Scenes as source code:
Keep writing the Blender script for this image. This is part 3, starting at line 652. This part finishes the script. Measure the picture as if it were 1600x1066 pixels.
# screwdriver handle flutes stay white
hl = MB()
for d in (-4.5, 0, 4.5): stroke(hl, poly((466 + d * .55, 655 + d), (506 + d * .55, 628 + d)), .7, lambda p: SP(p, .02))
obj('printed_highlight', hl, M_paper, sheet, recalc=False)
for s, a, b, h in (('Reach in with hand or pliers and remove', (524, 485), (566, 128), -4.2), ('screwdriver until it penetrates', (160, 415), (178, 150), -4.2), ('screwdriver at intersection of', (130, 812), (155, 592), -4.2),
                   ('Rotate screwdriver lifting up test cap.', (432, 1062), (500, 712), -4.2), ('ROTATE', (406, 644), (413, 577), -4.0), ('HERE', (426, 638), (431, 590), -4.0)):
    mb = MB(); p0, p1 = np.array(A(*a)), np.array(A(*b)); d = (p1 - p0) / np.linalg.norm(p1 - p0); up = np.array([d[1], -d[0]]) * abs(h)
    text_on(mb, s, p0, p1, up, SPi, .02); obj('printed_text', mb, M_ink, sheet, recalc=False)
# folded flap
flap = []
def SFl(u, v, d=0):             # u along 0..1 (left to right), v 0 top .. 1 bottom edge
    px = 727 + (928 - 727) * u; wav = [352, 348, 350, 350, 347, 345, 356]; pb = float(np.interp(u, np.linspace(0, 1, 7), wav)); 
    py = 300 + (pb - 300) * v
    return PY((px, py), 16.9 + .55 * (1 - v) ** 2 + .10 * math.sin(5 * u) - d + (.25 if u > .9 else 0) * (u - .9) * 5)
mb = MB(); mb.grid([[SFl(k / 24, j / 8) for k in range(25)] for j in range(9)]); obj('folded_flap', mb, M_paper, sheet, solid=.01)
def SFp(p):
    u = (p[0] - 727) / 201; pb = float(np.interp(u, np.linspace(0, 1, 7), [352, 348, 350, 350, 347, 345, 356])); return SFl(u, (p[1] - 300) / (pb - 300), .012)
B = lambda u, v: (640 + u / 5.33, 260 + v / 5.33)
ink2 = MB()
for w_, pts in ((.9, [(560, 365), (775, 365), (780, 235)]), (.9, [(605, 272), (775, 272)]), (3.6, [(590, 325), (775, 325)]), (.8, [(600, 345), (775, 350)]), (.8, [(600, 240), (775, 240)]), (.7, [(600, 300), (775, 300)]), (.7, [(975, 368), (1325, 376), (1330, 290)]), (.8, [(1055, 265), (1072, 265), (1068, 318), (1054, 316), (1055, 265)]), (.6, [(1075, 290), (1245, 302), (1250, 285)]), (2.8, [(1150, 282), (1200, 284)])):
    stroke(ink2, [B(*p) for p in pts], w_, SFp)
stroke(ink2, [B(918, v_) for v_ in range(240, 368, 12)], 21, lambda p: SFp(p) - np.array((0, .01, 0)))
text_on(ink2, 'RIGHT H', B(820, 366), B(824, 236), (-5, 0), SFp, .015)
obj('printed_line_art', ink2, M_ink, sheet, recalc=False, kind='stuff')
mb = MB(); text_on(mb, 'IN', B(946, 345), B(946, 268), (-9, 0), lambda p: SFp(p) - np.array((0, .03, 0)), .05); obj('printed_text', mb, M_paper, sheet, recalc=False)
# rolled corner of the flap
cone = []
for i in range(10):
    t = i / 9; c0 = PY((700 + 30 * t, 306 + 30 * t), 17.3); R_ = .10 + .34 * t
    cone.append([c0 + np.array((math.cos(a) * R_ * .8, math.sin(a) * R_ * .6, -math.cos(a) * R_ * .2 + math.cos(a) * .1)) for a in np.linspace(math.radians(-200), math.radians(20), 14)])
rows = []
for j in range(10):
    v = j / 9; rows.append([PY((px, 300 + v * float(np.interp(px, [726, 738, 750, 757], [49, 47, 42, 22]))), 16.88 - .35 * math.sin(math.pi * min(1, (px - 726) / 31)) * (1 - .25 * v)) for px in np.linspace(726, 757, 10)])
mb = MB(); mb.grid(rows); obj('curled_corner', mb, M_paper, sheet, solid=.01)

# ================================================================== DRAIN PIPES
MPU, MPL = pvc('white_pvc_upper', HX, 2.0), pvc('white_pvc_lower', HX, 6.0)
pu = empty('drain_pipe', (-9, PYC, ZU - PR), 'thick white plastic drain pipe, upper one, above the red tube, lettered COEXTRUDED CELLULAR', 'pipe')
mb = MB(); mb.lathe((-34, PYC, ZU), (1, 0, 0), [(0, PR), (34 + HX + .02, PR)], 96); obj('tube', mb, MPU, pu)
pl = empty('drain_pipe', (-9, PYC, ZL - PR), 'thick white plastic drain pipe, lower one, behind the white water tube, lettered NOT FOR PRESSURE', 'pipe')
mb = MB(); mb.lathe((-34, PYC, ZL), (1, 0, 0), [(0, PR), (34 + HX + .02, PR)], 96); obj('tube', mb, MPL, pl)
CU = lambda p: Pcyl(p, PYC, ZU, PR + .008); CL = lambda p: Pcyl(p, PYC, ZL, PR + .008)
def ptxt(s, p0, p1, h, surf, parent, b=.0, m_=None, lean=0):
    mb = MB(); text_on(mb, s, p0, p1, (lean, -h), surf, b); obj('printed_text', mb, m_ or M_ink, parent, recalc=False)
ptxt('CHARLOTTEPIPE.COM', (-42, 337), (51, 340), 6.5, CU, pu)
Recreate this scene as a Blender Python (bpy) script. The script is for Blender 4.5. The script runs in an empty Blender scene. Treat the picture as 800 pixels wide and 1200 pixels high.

The exercise: Restate every entry word for word.

Completed task:
Keep writing the Blender script for this image. This is part 3, starting at line 652. This part finishes the script. Measure the picture as if it were 1600x1066 pixels.
# screwdriver handle flutes stay white
hl = MB()
for d in (-4.5, 0, 4.5): stroke(hl, poly((466 + d * .55, 655 + d), (506 + d * .55, 628 + d)), .7, lambda p: SP(p, .02))
obj('printed_highlight', hl, M_paper, sheet, recalc=False)
for s, a, b, h in (('Reach in with hand or pliers and remove', (524, 485), (566, 128), -4.2), ('screwdriver until it penetrates', (160, 415), (178, 150), -4.2), ('screwdriver at intersection of', (130, 812), (155, 592), -4.2),
                   ('Rotate screwdriver lifting up test cap.', (432, 1062), (500, 712), -4.2), ('ROTATE', (406, 644), (413, 577), -4.0), ('HERE', (426, 638), (431, 590), -4.0)):
    mb = MB(); p0, p1 = np.array(A(*a)), np.array(A(*b)); d = (p1 - p0) / np.linalg.norm(p1 - p0); up = np.array([d[1], -d[0]]) * abs(h)
    text_on(mb, s, p0, p1, up, SPi, .02); obj('printed_text', mb, M_ink, sheet, recalc=False)
# folded flap
flap = []
def SFl(u, v, d=0):             # u along 0..1 (left to right), v 0 top .. 1 bottom edge
    px = 727 + (928 - 727) * u; wav = [352, 348, 350, 350, 347, 345, 356]; pb = float(np.interp(u, np.linspace(0, 1, 7), wav)); 
    py = 300 + (pb - 300) * v
    return PY((px, py), 16.9 + .55 * (1 - v) ** 2 + .10 * math.sin(5 * u) - d + (.25 if u > .9 else 0) * (u - .9) * 5)
mb = MB(); mb.grid([[SFl(k / 24, j / 8) for k in range(25)] for j in range(9)]); obj('folded_flap', mb, M_paper, sheet, solid=.01)
def SFp(p):
    u = (p[0] - 727) / 201; pb = float(np.interp(u, np.linspace(0, 1, 7), [352, 348, 350, 350, 347, 345, 356])); return SFl(u, (p[1] - 300) / (pb - 300), .012)
B = lambda u, v: (640 + u / 5.33, 260 + v / 5.33)
ink2 = MB()
for w_, pts in ((.9, [(560, 365), (775, 365), (780, 235)]), (.9, [(605, 272), (775, 272)]), (3.6, [(590, 325), (775, 325)]), (.8, [(600, 345), (775, 350)]), (.8, [(600, 240), (775, 240)]), (.7, [(600, 300), (775, 300)]), (.7, [(975, 368), (1325, 376), (1330, 290)]), (.8, [(1055, 265), (1072, 265), (1068, 318), (1054, 316), (1055, 265)]), (.6, [(1075, 290), (1245, 302), (1250, 285)]), (2.8, [(1150, 282), (1200, 284)])):
    stroke(ink2, [B(*p) for p in pts], w_, SFp)
stroke(ink2, [B(918, v_) for v_ in range(240, 368, 12)], 21, lambda p: SFp(p) - np.array((0, .01, 0)))
text_on(ink2, 'RIGHT H', B(820, 366), B(824, 236), (-5, 0), SFp, .015)
obj('printed_line_art', ink2, M_ink, sheet, recalc=False, kind='stuff')
mb = MB(); text_on(mb, 'IN', B(946, 345), B(946, 268), (-9, 0), lambda p: SFp(p) - np.array((0, .03, 0)), .05); obj('printed_text', mb, M_paper, sheet, recalc=False)
# rolled corner of the flap
cone = []
for i in range(10):
    t = i / 9; c0 = PY((700 + 30 * t, 306 + 30 * t), 17.3); R_ = .10 + .34 * t
    cone.append([c0 + np.array((math.cos(a) * R_ * .8, math.sin(a) * R_ * .6, -math.cos(a) * R_ * .2 + math.cos(a) * .1)) for a in np.linspace(math.radians(-200), math.radians(20), 14)])
rows = []
for j in range(10):
    v = j / 9; rows.append([PY((px, 300 + v * float(np.interp(px, [726, 738, 750, 757], [49, 47, 42, 22]))), 16.88 - .35 * math.sin(math.pi * min(1, (px - 726) / 31)) * (1 - .25 * v)) for px in np.linspace(726, 757, 10)])
mb = MB(); mb.grid(rows); obj('curled_corner', mb, M_paper, sheet, solid=.01)

# ================================================================== DRAIN PIPES
MPU, MPL = pvc('white_pvc_upper', HX, 2.0), pvc('white_pvc_lower', HX, 6.0)
pu = empty('drain_pipe', (-9, PYC, ZU - PR), 'thick white plastic drain pipe, upper one, above the red tube, lettered COEXTRUDED CELLULAR', 'pipe')
mb = MB(); mb.lathe((-34, PYC, ZU), (1, 0, 0), [(0, PR), (34 + HX + .02, PR)], 96); obj('tube', mb, MPU, pu)
pl = empty('drain_pipe', (-9, PYC, ZL - PR), 'thick white plastic drain pipe, lower one, behind the white water tube, lettered NOT FOR PRESSURE', 'pipe')
mb = MB(); mb.lathe((-34, PYC, ZL), (1, 0, 0), [(0, PR), (34 + HX + .02, PR)], 96); obj('tube', mb, MPL, pl)
CU = lambda p: Pcyl(p, PYC, ZU, PR + .008); CL = lambda p: Pcyl(p, PYC, ZL, PR + .008)
def ptxt(s, p0, p1, h, surf, parent, b=.0, m_=None, lean=0):
    mb = MB(); text_on(mb, s, p0, p1, (lean, -h), surf, b); obj('printed_text', mb, m_ or M_ink, parent, recalc=False)
ptxt('CHARLOTTEPIPE.COM', (-42, 337), (51, 340), 6.5, CU, pu)
Recreate this scene as a Blender Python (bpy) script. The script is for Blender 4.5. The script runs in an empty Blender scene. Treat the picture as 800 pixels wide and 1200 pixels high.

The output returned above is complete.